I GOT MY DRIVER’S LICENSE!!!

I passed my road test with flying colors! Turns out it was easy! I now have my probationary license! I can legally drive on the roads!

…Now, I just have to buy a car.

But yay!! I am finally a driver!

Pressure May Vary

More often than not, I feel like things that surprise me really shouldn’t. In my defense, I have good reason for expecting the worst.

It turns out instead of taking the exam as soon as we can, our teacher recommends we not take it until we finish our last class unless we feel confident we can take it right now. Yes, instead of shouting “believe in yourself” over and over, a real teacher told us not to rush and wait until we feel we’re ready for it. We don’t have to read the entire textbook. He suggests we do because it can only help, but it won’t be a tragedy if we skip over something we already have a good grasp on, like half a chapter about how to create, move, and rename files. I don’t need a detailed how-to guide on something I’ve been doing since my age was in the single digits.

In short, a lot of the pressure I was felt was self-induced.
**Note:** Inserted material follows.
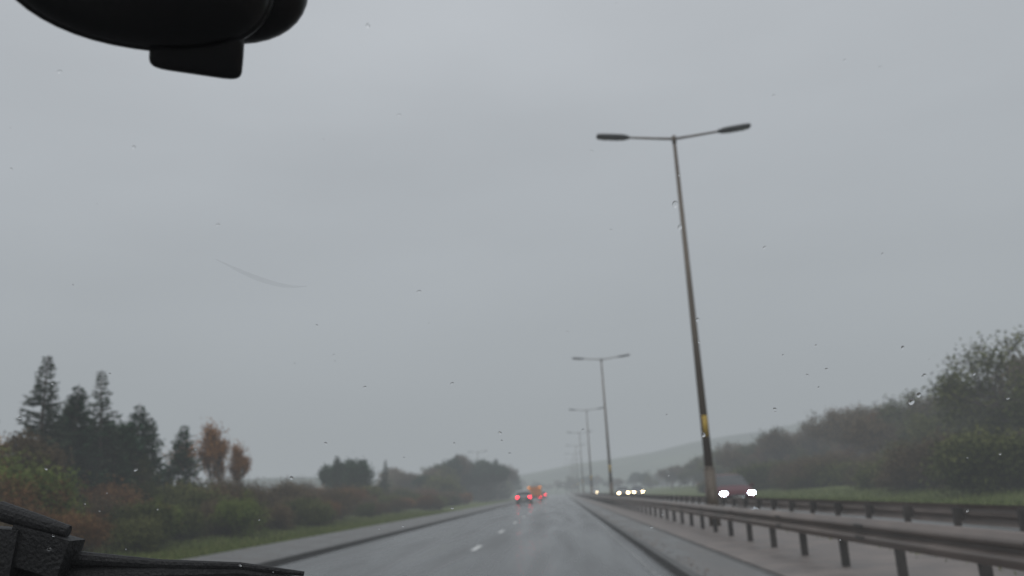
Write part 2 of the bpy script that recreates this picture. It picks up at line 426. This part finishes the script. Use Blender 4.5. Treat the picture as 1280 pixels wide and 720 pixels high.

Granted, like my cynicism, there’s reason for that, but it seems like I continually struggle to remember I don’t have to learn the same way everyone else does. I can study in the way the works best for me and go at my own pace. Even MLP had an (surprisingly good) episode about that. I don’t try to be different, but I think trying to be the same is part of what causes me these problems to begin with.

I’ve begun playing around with some practice tests. The site I used allows the user to customize the test instead of take it with every question about every topic thrown together. To my ridiculous surprise, I did well when I tested against things I read about and I can now study what I’m struggling with that wasn’t yet covered in my classes so far, or wasn’t covered much. I also managed to answer 20 to 25 questions in 7 minutes without knowing the answer to all of them. Maybe 90 questions in 90 minutes isn’t so intimidating.

I’ll eat my words later, but for now, it’s nice to feel less pressured about everything.

Math Is The Enemy

Today, I took a placement test at the local community college. I did well on the writing, and reading comprehension, but not on the math. The algebra was what got me. They are given me tutoring for ten weeks, which’ll exempt me from the extra classes I’d have to take.

I used to be very good at math, but after I started high school, that skill flew out the window. I do not understand algebra, calculus, or anything beyond basic math and fractions.

So my wish for this Wednesday is that I was good at math again. And before anyone says study, I have. No matter how much I study, I do not understand it. I barely passed my math classes in high school, no matter how much I studied or how much help I asked for. It’s just something I’m hopeless at.